[Dataset excerpt]

--

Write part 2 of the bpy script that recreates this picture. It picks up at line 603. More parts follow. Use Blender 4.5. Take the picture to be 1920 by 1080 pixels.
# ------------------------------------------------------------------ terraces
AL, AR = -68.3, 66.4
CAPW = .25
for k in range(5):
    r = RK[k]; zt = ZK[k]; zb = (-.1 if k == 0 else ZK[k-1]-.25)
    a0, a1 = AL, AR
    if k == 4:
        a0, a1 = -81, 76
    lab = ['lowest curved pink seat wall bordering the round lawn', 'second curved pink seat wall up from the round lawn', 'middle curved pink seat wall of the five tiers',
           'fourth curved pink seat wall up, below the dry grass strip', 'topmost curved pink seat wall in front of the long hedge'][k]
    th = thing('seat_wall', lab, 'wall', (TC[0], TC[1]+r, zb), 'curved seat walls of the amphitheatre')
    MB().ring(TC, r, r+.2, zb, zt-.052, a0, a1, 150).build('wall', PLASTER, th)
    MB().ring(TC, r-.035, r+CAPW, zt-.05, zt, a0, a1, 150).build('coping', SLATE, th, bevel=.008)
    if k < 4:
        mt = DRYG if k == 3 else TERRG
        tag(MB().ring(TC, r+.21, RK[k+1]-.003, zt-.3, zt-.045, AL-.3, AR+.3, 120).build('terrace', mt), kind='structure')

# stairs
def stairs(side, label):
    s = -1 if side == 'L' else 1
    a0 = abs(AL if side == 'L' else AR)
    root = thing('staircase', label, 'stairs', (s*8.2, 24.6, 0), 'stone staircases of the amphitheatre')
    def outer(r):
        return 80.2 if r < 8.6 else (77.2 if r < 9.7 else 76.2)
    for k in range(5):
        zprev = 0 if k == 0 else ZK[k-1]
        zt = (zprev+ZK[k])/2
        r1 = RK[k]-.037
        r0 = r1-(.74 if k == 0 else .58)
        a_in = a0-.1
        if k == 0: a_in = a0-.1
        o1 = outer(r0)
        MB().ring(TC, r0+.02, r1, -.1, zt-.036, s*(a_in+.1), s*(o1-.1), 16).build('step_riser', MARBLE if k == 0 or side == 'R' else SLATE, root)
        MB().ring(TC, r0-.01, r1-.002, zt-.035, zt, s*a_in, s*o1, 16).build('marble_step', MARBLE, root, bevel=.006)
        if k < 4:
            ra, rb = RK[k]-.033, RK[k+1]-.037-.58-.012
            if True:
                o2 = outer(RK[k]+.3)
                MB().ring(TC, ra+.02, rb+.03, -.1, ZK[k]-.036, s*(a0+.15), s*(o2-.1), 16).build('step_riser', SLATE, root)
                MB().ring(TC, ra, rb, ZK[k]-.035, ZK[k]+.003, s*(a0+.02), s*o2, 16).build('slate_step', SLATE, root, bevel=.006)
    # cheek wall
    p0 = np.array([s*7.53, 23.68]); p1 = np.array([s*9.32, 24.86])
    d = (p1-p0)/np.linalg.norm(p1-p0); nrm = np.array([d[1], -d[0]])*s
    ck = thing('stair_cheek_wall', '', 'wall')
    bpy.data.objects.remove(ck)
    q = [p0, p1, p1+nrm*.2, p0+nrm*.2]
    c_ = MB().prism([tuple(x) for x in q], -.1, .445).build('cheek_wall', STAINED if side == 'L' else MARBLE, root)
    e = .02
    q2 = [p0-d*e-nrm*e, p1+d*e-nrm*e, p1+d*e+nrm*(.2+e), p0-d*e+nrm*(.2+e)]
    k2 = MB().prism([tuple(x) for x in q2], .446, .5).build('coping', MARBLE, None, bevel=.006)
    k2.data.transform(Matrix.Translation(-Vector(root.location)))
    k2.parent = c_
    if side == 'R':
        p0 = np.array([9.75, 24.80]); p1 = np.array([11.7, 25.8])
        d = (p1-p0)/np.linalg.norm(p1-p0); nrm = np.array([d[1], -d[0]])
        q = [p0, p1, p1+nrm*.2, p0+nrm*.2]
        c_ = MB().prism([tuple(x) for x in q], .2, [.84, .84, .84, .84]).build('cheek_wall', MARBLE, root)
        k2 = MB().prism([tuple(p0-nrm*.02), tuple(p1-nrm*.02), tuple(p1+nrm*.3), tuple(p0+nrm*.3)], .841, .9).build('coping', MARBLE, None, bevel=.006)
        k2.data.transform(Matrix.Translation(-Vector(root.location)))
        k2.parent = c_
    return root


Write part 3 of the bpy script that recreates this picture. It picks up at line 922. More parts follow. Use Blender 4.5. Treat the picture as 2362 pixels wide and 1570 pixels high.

--

▶ The exercise
Copy out each record exactly as given, omitting none.

▶ Written response
Write part 2 of the bpy script that recreates this picture. It picks up at line 603. More parts follow. Use Blender 4.5. Take the picture to be 1920 by 1080 pixels.
# ------------------------------------------------------------------ terraces
AL, AR = -68.3, 66.4
CAPW = .25
for k in range(5):
    r = RK[k]; zt = ZK[k]; zb = (-.1 if k == 0 else ZK[k-1]-.25)
    a0, a1 = AL, AR
    if k == 4:
        a0, a1 = -81, 76
    lab = ['lowest curved pink seat wall bordering the round lawn', 'second curved pink seat wall up from the round lawn', 'middle curved pink seat wall of the five tiers',
           'fourth curved pink seat wall up, below the dry grass strip', 'topmost curved pink seat wall in front of the long hedge'][k]
    th = thing('seat_wall', lab, 'wall', (TC[0], TC[1]+r, zb), 'curved seat walls of the amphitheatre')
    MB().ring(TC, r, r+.2, zb, zt-.052, a0, a1, 150).build('wall', PLASTER, th)
    MB().ring(TC, r-.035, r+CAPW, zt-.05, zt, a0, a1, 150).build('coping', SLATE, th, bevel=.008)
    if k < 4:
        mt = DRYG if k == 3 else TERRG
        tag(MB().ring(TC, r+.21, RK[k+1]-.003, zt-.3, zt-.045, AL-.3, AR+.3, 120).build('terrace', mt), kind='structure')

# stairs
def stairs(side, label):
    s = -1 if side == 'L' else 1
    a0 = abs(AL if side == 'L' else AR)
    root = thing('staircase', label, 'stairs', (s*8.2, 24.6, 0), 'stone staircases of the amphitheatre')
    def outer(r):
        return 80.2 if r < 8.6 else (77.2 if r < 9.7 else 76.2)
    for k in range(5):
        zprev = 0 if k == 0 else ZK[k-1]
        zt = (zprev+ZK[k])/2
        r1 = RK[k]-.037
        r0 = r1-(.74 if k == 0 else .58)
        a_in = a0-.1
        if k == 0: a_in = a0-.1
        o1 = outer(r0)
        MB().ring(TC, r0+.02, r1, -.1, zt-.036, s*(a_in+.1), s*(o1-.1), 16).build('step_riser', MARBLE if k == 0 or side == 'R' else SLATE, root)
        MB().ring(TC, r0-.01, r1-.002, zt-.035, zt, s*a_in, s*o1, 16).build('marble_step', MARBLE, root, bevel=.006)
        if k < 4:
            ra, rb = RK[k]-.033, RK[k+1]-.037-.58-.012
            if True:
                o2 = outer(RK[k]+.3)
                MB().ring(TC, ra+.02, rb+.03, -.1, ZK[k]-.036, s*(a0+.15), s*(o2-.1), 16).build('step_riser', SLATE, root)
                MB().ring(TC, ra, rb, ZK[k]-.035, ZK[k]+.003, s*(a0+.02), s*o2, 16).build('slate_step', SLATE, root, bevel=.006)
    # cheek wall
    p0 = np.array([s*7.53, 23.68]); p1 = np.array([s*9.32, 24.86])
    d = (p1-p0)/np.linalg.norm(p1-p0); nrm = np.array([d[1], -d[0]])*s
    ck = thing('stair_cheek_wall', '', 'wall')
    bpy.data.objects.remove(ck)
    q = [p0, p1, p1+nrm*.2, p0+nrm*.2]
    c_ = MB().prism([tuple(x) for x in q], -.1, .445).build('cheek_wall', STAINED if side == 'L' else MARBLE, root)
    e = .02
    q2 = [p0-d*e-nrm*e, p1+d*e-nrm*e, p1+d*e+nrm*(.2+e), p0-d*e+nrm*(.2+e)]
    k2 = MB().prism([tuple(x) for x in q2], .446, .5).build('coping', MARBLE, None, bevel=.006)
    k2.data.transform(Matrix.Translation(-Vector(root.location)))
    k2.parent = c_
    if side == 'R':
        p0 = np.array([9.75, 24.80]); p1 = np.array([11.7, 25.8])
        d = (p1-p0)/np.linalg.norm(p1-p0); nrm = np.array([d[1], -d[0]])
        q = [p0, p1, p1+nrm*.2, p0+nrm*.2]
        c_ = MB().prism([tuple(x) for x in q], .2, [.84, .84, .84, .84]).build('cheek_wall', MARBLE, root)
        k2 = MB().prism([tuple(p0-nrm*.02), tuple(p1-nrm*.02), tuple(p1+nrm*.3), tuple(p0+nrm*.3)], .841, .9).build('coping', MARBLE, None, bevel=.006)
        k2.data.transform(Matrix.Translation(-Vector(root.location)))
        k2.parent = c_
    return root


Write part 3 of the bpy script that recreates this picture. It picks up at line 922. More parts follow. Use Blender 4.5. Treat the picture as 2362 pixels wide and 1570 pixels high.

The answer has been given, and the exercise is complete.